Interview, Creativity and Writing Notes

Interview, Creativity and Writing Notes — A few weeks back I “taped” an interview with a colleague, and that should be here (link).

    It’s fun to hear the term, “taped,” as if there were analog tapes involved, like the days passed. No, no tape was involved, all digital ink.

The questions spurred something, tickled a deep, deeply buried memory, me, sitting in the middle of the desert, getting up at 5 AM, cold winter night in Arizona, and me, with a pen, scribbling liner notes on a paper pad. Three weeks or more. Set a pattern that I’ve followed ever since.

Anyone who’s been reading my material for any length of time, or, check out, there’s a correlation, 28 years?

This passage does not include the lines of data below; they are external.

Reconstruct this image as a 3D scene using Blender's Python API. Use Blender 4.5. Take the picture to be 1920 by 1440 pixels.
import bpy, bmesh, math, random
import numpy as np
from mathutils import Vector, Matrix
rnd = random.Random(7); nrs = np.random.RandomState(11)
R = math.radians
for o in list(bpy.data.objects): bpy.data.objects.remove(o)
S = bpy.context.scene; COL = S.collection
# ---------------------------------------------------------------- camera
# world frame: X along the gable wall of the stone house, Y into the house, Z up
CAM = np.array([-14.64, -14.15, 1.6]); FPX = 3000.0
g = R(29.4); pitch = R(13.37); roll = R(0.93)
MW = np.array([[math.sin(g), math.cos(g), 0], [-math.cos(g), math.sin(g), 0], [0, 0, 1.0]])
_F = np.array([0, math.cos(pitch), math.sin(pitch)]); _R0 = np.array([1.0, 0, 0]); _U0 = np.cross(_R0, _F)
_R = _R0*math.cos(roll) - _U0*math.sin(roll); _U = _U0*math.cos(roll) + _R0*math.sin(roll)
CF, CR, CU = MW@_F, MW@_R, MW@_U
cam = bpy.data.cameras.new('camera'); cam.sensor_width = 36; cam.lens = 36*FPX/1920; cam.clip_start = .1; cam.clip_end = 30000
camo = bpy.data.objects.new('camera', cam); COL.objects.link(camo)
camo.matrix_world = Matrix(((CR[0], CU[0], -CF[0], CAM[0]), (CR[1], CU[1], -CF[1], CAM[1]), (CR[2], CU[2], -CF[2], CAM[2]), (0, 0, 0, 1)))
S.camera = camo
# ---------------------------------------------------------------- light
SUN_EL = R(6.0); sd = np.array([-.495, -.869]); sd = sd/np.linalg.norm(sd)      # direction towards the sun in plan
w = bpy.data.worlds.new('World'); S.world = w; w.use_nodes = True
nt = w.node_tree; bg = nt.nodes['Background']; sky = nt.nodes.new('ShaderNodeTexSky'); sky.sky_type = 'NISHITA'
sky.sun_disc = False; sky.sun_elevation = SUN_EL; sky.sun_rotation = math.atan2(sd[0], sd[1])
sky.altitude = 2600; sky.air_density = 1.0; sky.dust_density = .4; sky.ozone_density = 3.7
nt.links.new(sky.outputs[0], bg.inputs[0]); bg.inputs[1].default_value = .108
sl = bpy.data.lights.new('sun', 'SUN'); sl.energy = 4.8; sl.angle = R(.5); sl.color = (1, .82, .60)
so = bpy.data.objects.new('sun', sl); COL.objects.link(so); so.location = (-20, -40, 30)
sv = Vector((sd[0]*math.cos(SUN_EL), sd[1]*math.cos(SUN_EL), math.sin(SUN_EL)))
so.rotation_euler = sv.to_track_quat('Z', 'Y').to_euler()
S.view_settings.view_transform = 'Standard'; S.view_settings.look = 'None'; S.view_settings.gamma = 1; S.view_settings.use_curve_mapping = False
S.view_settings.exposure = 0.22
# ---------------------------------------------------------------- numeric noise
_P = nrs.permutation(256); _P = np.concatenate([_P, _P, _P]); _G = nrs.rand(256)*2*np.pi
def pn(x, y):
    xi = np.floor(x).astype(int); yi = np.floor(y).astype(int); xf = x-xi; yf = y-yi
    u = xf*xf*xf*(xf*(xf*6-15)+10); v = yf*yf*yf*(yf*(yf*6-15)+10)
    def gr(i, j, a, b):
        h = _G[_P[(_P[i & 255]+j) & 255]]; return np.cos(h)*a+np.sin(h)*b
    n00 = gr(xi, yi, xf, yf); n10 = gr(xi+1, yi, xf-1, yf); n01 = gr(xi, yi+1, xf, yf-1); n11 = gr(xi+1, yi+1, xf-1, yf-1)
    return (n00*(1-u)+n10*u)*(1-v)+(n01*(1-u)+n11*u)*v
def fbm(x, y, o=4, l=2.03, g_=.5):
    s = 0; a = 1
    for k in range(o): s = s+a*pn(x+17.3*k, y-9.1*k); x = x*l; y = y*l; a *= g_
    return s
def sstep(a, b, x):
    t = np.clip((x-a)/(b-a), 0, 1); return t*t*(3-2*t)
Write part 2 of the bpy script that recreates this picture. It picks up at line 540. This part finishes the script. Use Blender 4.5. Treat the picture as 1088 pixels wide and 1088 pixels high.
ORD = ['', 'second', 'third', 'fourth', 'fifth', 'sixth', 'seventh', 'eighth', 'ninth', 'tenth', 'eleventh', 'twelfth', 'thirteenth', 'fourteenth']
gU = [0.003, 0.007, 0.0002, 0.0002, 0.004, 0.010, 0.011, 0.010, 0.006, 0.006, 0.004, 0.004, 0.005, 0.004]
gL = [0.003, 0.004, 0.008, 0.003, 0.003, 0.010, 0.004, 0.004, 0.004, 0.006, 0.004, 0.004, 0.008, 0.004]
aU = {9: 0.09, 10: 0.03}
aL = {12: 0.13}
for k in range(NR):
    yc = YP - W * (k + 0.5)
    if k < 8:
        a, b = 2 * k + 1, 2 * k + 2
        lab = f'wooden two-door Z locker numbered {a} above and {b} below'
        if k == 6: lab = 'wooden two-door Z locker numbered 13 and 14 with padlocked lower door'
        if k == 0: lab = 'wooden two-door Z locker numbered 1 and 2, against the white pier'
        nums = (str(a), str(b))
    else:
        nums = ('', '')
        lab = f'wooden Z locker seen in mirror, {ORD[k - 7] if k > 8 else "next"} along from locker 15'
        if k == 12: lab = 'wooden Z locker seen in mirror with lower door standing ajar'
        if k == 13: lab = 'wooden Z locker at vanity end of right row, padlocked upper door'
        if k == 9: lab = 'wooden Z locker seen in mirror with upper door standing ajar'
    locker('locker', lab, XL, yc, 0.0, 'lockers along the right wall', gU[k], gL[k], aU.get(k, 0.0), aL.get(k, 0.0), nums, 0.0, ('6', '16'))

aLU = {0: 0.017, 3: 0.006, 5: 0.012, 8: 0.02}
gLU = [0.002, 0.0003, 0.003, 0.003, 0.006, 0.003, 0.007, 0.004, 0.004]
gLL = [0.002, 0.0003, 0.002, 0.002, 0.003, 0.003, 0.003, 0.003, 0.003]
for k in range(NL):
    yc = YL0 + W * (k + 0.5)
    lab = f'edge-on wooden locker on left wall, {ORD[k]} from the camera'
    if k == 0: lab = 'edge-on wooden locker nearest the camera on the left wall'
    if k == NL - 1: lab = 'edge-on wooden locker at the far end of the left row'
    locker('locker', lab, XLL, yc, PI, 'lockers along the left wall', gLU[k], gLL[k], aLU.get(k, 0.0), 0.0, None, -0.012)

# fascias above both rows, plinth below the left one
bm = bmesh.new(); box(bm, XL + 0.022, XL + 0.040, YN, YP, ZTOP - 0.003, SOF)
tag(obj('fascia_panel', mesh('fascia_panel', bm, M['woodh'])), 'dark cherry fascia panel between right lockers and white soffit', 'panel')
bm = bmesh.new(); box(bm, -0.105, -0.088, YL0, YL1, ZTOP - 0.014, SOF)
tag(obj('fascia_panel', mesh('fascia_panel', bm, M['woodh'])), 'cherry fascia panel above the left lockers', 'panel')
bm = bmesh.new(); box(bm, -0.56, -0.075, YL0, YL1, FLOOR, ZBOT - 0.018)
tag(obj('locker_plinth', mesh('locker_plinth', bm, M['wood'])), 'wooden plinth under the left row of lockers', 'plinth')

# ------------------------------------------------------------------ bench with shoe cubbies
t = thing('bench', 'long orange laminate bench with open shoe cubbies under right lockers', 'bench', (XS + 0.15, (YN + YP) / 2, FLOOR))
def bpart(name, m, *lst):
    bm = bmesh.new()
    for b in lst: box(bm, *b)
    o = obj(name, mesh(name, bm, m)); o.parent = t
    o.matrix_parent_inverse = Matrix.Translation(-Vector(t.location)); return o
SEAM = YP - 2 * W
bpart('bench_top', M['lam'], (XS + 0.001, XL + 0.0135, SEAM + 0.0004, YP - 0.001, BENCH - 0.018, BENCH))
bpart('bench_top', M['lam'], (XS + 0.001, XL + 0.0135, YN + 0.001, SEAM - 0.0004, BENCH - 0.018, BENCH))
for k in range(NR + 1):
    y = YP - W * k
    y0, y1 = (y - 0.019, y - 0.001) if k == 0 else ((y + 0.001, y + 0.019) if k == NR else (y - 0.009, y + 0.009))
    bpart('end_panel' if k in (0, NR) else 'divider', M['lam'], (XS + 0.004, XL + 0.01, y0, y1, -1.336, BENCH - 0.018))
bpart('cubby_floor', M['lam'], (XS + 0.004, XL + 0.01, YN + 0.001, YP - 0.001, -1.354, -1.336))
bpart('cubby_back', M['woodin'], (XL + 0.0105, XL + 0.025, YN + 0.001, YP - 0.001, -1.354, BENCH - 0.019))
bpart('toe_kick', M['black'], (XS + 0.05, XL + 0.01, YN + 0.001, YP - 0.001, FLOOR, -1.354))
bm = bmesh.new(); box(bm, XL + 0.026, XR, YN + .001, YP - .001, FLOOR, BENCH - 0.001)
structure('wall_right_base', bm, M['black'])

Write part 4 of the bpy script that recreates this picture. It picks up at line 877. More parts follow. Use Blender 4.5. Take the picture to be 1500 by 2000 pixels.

A cycle of Saturn. Saturn hits a transition point about every 7 years, the 7-year itch? Movie? Play?

Missed a couple of points, about the creative nature of my work. Sources and directions. The meaning, the true meaning, and how this works.

There are great influences in my life. The genre of literature called, operating loosely under the appellation and literary taxonomy of “Science Fiction,” that’s a strong, formative influence.

Music, from old Texas bar-brawlers to various aspects of classical and synthesized pop, brought forward to techno and its iteration. Beach music, too, and now, variations on a themes, conjunto, NorTechno, and mariachi.

Which is curious to me, as a side-bar item, two artists that are formative within the musical genre, both are from San Antonio (cf., for images therein) — the late, great Doug Sahm and Joe “King” Carrasco. Both included the squeeze-box in early works, perhaps a long-standing tradition of “Mexican,” although, more properly, the taxonomy should be “TexMex” music.

These are just part of my roots. Buried in there, look for pieces from a fractured but remarkably intact classical education, the liberal arts and sciences, when those two were on the same side.

Factor a quadratic equation or translate a passage from Latin. Both parts of it. Although, these days, I doubt I can “solve for X,” as my higher math skills got burned up when I was, well, higher. Logic prevails. Language and math, and by that extension, astrology, it’s just a matter of grasping and understanding the symbols and meanings — then translating.

Two key ingredients for “writing:” (1) Read. Read a lot. At breakfast? Nothing to read? Read the box of cereal. Which is why I now eat the way I do, from reading that box. (2) Write. Every day. Very simple, even if it’s the same thing, “I don’t know what I need to say, but I’m saying it.” Blogging tools make it easy to post every day, and that’s a perfect workshop for testing material. As one associate suggested, “Butts in seats,” all it takes.

Bexar County Line

Part of the “creative nature” derives from living in a place that inspires awe, on a daily basis. One example, I believe it’s covered in the interview, I post a single image, every day, on a side project, It’s a simple photo-blog, nothing else. No rhyme or reason to any particular topic or image; although, for a spell, I was consumed with images of peppers in grocery stores. I discovered I’ll never be able to take a truly evocative pepper image in a grocery store because the harsh lighting and my absolute refusal to upgrade camera gear or bow to convention and use too many post-production manipulations (PhotoShop.)

Where I live does inspire me. Weird, Austin, San Antonio, I’m sensing a bit of the “place” is important.

In order to write every day? Be awe-inspired. Find the metaphorical and metaphysical in the every-day details. The quotidian contains the remarkable.